┌────────
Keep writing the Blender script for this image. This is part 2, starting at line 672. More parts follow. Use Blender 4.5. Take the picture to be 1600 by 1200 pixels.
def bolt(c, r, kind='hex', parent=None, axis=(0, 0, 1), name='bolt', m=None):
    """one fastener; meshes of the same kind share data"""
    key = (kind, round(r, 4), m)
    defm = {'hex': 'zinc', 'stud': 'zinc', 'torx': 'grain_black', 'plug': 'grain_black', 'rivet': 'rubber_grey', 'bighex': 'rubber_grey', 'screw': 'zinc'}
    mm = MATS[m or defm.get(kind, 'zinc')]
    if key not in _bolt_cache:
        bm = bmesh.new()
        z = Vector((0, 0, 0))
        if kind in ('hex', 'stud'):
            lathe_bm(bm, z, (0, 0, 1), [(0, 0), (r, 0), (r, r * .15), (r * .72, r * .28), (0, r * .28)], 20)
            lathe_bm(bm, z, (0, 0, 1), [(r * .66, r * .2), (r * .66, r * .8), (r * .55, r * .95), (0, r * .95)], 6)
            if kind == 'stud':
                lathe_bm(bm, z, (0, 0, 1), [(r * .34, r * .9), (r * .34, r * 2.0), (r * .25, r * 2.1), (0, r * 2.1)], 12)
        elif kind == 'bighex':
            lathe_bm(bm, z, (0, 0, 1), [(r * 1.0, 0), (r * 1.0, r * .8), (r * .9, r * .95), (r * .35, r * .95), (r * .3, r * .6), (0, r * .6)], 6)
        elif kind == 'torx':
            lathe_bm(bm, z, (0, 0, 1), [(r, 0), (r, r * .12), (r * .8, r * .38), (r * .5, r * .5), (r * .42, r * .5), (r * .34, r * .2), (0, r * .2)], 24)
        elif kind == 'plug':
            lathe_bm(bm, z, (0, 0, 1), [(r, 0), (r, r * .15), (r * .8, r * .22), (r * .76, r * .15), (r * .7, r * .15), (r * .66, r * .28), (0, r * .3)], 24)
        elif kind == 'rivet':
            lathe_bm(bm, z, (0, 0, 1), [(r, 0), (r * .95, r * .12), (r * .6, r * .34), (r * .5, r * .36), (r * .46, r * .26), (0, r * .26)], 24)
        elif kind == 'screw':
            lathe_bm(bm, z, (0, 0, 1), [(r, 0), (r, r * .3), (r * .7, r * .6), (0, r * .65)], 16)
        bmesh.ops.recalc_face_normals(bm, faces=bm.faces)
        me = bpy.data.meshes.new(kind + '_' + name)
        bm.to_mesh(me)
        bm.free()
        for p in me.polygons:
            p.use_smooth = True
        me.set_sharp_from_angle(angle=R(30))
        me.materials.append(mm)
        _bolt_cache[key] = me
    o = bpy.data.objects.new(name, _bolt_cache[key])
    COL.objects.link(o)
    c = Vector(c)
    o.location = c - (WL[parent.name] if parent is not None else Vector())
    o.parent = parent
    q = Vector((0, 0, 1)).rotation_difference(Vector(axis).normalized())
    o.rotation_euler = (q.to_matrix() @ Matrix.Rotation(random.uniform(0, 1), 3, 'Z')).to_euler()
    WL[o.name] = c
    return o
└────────
* **EXERCISE BRIEF**
Copy all of the data. Keep every word exactly as it is.

* **OUTPUT OF THE EXERCISE**
Keep writing the Blender script for this image. This is part 2, starting at line 672. More parts follow. Use Blender 4.5. Take the picture to be 1600 by 1200 pixels.
def bolt(c, r, kind='hex', parent=None, axis=(0, 0, 1), name='bolt', m=None):
    """one fastener; meshes of the same kind share data"""
    key = (kind, round(r, 4), m)
    defm = {'hex': 'zinc', 'stud': 'zinc', 'torx': 'grain_black', 'plug': 'grain_black', 'rivet': 'rubber_grey', 'bighex': 'rubber_grey', 'screw': 'zinc'}
    mm = MATS[m or defm.get(kind, 'zinc')]
    if key not in _bolt_cache:
        bm = bmesh.new()
        z = Vector((0, 0, 0))
        if kind in ('hex', 'stud'):
            lathe_bm(bm, z, (0, 0, 1), [(0, 0), (r, 0), (r, r * .15), (r * .72, r * .28), (0, r * .28)], 20)
            lathe_bm(bm, z, (0, 0, 1), [(r * .66, r * .2), (r * .66, r * .8), (r * .55, r * .95), (0, r * .95)], 6)
            if kind == 'stud':
                lathe_bm(bm, z, (0, 0, 1), [(r * .34, r * .9), (r * .34, r * 2.0), (r * .25, r * 2.1), (0, r * 2.1)], 12)
        elif kind == 'bighex':
            lathe_bm(bm, z, (0, 0, 1), [(r * 1.0, 0), (r * 1.0, r * .8), (r * .9, r * .95), (r * .35, r * .95), (r * .3, r * .6), (0, r * .6)], 6)
        elif kind == 'torx':
            lathe_bm(bm, z, (0, 0, 1), [(r, 0), (r, r * .12), (r * .8, r * .38), (r * .5, r * .5), (r * .42, r * .5), (r * .34, r * .2), (0, r * .2)], 24)
        elif kind == 'plug':
            lathe_bm(bm, z, (0, 0, 1), [(r, 0), (r, r * .15), (r * .8, r * .22), (r * .76, r * .15), (r * .7, r * .15), (r * .66, r * .28), (0, r * .3)], 24)
        elif kind == 'rivet':
            lathe_bm(bm, z, (0, 0, 1), [(r, 0), (r * .95, r * .12), (r * .6, r * .34), (r * .5, r * .36), (r * .46, r * .26), (0, r * .26)], 24)
        elif kind == 'screw':
            lathe_bm(bm, z, (0, 0, 1), [(r, 0), (r, r * .3), (r * .7, r * .6), (0, r * .65)], 16)
        bmesh.ops.recalc_face_normals(bm, faces=bm.faces)
        me = bpy.data.meshes.new(kind + '_' + name)
        bm.to_mesh(me)
        bm.free()
        for p in me.polygons:
            p.use_smooth = True
        me.set_sharp_from_angle(angle=R(30))
        me.materials.append(mm)
        _bolt_cache[key] = me
    o = bpy.data.objects.new(name, _bolt_cache[key])
    COL.objects.link(o)
    c = Vector(c)
    o.location = c - (WL[parent.name] if parent is not None else Vector())
    o.parent = parent
    q = Vector((0, 0, 1)).rotation_difference(Vector(axis).normalized())
    o.rotation_euler = (q.to_matrix() @ Matrix.Rotation(random.uniform(0, 1), 3, 'Z')).to_euler()
    WL[o.name] = c
    return o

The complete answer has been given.